Professor Vike Martina Plock from the Department of English at the University of Exeter has been examining archival records in the BBC Written Archives Centre in Caversham, the National Archives and other radio-related archives in the UK and Germany. Her research is outlined in a new book, The BBC German Service during the Second World War: Broadcasting to the Enemy .

Professor Plock said: “It is likely those planning these programmes took note of the sort of radio output with which female listeners in Germany had become familiar through years of exposure to Nazi propaganda.BBC programmes needed to differ from this Nazi radio diet but departing too much and too quickly from what women in Germany were used to hearing on the radio might have been counterproductive, alienating rather than winning over the intended target audience.

“The aim was for the programmes to challenge Nazi ideology in two ways – to create frustration, fear and resentment through a focus household worries, and to tell people about Nazi war crimes and the economic and moral bankruptcy of the Hitler regime.

“There were intellectual and politically informative broadcasts designed to remind German women they were autonomous individuals who could use a – hopefully - newly rediscovered political consciousness to sabotage the Nazi state.

“There were also non-political programmes designed to be a distraction, to offer German housewives a moment of respite from their busy lives as homemakers whose tasks had been made difficult by war-related shortages.”

By January 1942 the names of prisoners of war and dead German soldiers were read out on a regular basis. Programmes also described conditions in British prisoner of war camps in great detail. At other times female listeners were given advice on what do to during air raids.

In February 1941 a new thirty minute afternoon musical programme was introduced. Aus der freien Welt [From the Free World] played gramophone records with tunes that were forbidden in Nazi Germany. Short “news flashes” interrupted the playback of musical pieces but the compere generally encouraged listeners to join him “in forgetting the war for a moment.” Aus der freien Welt introduced them to new composers and artists or brought them news about Hollywood films and starlets. Friday sessions were reserved for playing music that had been popularised by US films. As the compere pointed out in a February 1941 transmission, all these tunes and voices, faces and stories were “no longer granted behind your brown wall.”

From November 1941 to May 1942, the German Service also transmitted the Feature Die Familie Knöterich [The Knöterich Family], which had a married couple, “Berthold Knöterich and his wife Hertha, née Brandig,” discuss the harsh impact of the Nazi-orchestrated war on ordinary people’s lives. The domestic setting was an attempt to make German women forget the fact that they were listening to enemy propaganda. Many women living in Nazi Germany would never have dared to speak openly about the issues addressed in this programme.
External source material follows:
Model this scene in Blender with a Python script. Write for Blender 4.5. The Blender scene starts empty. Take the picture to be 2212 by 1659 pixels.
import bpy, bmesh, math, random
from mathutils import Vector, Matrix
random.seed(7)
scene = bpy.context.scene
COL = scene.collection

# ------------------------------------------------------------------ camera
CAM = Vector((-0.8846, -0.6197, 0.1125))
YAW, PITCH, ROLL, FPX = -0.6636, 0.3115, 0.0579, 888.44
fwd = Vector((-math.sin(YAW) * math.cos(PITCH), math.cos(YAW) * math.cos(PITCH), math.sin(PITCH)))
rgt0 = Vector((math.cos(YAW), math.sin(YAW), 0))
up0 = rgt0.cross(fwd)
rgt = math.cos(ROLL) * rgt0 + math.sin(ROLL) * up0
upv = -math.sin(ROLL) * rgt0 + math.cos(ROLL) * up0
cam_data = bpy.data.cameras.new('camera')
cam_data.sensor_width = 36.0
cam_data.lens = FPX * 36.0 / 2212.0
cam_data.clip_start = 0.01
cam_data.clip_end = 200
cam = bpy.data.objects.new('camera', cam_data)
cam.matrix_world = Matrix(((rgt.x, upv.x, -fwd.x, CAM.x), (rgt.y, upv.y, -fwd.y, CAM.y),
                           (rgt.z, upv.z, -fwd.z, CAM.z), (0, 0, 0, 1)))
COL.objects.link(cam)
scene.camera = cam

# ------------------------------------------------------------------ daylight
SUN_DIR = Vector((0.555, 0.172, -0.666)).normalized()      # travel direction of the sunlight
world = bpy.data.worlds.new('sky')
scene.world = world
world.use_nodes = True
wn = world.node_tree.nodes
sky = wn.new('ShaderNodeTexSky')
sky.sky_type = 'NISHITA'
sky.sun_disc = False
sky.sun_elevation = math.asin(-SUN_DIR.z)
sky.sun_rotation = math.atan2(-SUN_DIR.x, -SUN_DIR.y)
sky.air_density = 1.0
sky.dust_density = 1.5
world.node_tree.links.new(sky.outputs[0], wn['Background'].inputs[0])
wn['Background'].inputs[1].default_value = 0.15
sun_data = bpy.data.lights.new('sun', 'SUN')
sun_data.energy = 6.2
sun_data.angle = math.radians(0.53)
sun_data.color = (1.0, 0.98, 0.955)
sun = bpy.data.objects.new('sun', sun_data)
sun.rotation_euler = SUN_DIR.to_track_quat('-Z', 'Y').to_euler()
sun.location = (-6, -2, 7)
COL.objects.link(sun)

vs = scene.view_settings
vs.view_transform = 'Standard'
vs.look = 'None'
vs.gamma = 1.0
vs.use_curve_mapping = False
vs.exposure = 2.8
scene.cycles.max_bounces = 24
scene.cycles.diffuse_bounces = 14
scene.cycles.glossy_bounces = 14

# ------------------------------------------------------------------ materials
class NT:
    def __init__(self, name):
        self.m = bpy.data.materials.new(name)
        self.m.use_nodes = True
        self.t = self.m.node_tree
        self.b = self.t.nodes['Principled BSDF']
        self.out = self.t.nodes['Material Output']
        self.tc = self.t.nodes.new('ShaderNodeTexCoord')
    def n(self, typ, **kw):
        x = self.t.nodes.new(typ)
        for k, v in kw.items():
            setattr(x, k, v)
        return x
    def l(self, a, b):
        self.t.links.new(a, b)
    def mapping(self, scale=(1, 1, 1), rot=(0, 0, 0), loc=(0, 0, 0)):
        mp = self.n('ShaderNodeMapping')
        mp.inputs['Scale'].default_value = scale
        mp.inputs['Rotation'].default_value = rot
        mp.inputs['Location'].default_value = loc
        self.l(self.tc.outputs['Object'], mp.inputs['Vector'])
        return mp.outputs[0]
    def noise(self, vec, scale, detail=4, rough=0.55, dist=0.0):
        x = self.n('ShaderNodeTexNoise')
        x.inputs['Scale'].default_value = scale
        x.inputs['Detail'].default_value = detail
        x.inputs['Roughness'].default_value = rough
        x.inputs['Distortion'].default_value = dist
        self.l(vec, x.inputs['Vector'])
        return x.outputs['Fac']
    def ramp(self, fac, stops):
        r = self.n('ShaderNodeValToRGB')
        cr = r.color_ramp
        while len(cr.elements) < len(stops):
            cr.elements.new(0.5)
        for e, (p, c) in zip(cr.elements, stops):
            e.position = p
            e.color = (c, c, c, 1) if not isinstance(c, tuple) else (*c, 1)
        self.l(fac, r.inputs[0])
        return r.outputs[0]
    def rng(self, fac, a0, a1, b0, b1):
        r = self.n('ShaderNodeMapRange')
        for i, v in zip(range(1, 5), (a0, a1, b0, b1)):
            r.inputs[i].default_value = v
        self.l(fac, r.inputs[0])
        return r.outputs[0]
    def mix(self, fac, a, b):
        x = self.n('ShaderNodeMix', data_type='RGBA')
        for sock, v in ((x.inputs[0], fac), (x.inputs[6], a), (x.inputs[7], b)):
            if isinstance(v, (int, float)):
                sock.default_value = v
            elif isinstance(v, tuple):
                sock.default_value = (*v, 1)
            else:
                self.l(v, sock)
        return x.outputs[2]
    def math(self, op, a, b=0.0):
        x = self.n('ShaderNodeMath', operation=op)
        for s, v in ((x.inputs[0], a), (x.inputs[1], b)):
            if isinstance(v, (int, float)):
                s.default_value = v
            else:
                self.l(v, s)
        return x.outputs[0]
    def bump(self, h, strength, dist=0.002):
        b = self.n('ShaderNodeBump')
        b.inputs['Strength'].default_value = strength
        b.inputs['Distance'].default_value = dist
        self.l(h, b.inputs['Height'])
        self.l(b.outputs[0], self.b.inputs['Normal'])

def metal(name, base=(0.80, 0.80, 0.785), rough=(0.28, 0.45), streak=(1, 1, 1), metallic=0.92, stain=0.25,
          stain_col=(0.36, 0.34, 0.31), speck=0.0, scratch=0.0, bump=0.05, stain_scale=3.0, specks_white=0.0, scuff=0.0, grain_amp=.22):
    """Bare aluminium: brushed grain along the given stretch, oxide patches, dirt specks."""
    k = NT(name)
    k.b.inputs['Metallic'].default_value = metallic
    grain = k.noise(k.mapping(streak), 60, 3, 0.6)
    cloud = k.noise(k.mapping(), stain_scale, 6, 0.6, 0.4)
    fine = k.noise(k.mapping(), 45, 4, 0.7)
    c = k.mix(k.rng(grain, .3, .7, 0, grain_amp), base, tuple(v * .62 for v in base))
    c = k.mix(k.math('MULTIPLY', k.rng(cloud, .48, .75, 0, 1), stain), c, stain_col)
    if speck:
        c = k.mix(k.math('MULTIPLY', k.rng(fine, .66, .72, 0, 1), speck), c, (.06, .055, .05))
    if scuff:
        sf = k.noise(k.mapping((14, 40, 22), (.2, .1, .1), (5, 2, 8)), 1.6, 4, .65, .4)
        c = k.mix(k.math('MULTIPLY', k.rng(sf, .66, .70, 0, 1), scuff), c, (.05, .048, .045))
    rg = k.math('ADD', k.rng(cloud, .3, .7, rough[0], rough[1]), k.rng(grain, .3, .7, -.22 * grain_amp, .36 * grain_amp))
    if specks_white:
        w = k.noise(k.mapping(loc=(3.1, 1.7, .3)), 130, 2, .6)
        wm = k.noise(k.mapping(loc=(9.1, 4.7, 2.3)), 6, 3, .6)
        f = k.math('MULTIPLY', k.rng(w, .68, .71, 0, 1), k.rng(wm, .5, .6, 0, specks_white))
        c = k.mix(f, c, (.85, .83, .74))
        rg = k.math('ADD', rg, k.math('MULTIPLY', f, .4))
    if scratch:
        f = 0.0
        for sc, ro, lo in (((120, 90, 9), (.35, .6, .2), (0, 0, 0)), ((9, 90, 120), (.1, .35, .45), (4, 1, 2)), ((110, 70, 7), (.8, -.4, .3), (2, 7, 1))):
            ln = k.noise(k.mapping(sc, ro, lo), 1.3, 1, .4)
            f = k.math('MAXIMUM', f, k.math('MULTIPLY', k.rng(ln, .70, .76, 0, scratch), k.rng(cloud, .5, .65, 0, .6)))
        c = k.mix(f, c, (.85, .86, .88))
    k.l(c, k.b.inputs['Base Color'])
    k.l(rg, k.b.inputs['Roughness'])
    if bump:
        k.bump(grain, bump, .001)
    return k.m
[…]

One programme broadcast on 6 March 1941 reconstructed a day in the life of a German housewife who is encouraged by her maid to take out powder, lipstick, rouge and an old evening dress, all of these were items that the Nazis no longer permitted women to use or wear. Her husband, a functionary in the SS, comes home unexpectedly and reprimands her sharply for her behaviour. Fearing denunciation, he asks his wife if the children or the maid have seen her “made up like a woman from the street.”

Another programme in October 1941 mocked the Ferntrauung [marriage by proxy] which could be arranged for members of the Wehrmacht who had inadvertently fathered a child but could not be present at a wedding. The arrangement was colloquially referred to as Stahlhelmtrauung
[steel helmet wedding] because the groom was represented by a helmet and became popular when more German soldiers were forced to remain in the field or had been captured. In the short, dramatised sketch broadcast by the BBC the husband in question was already dead by the time the bride said her wedding vows, emphasing how the Nazi system had reduced the emotional experience of matrimony to a purely functional transaction in service of the state..

One broadcast in November 1941 featured a ticking clock and a narrator saying: “Every seven seconds a German soldier dies in Russia. [..] Is it your son? Your husband? Your brother? .... Every seven seconds .... shot .... drowned .... frozen to death .... how much longer .... every seven seconds .... seven .... seven .... for what .... for what .....”

The BBC propaganda programmes for women in Nazi Germany had originally been designed to be light-hearted distractions for bored housewives. Over the course of the war, they diversified and acknowledged that women were independently thinking individuals whose interests went beyond homemaking and the family.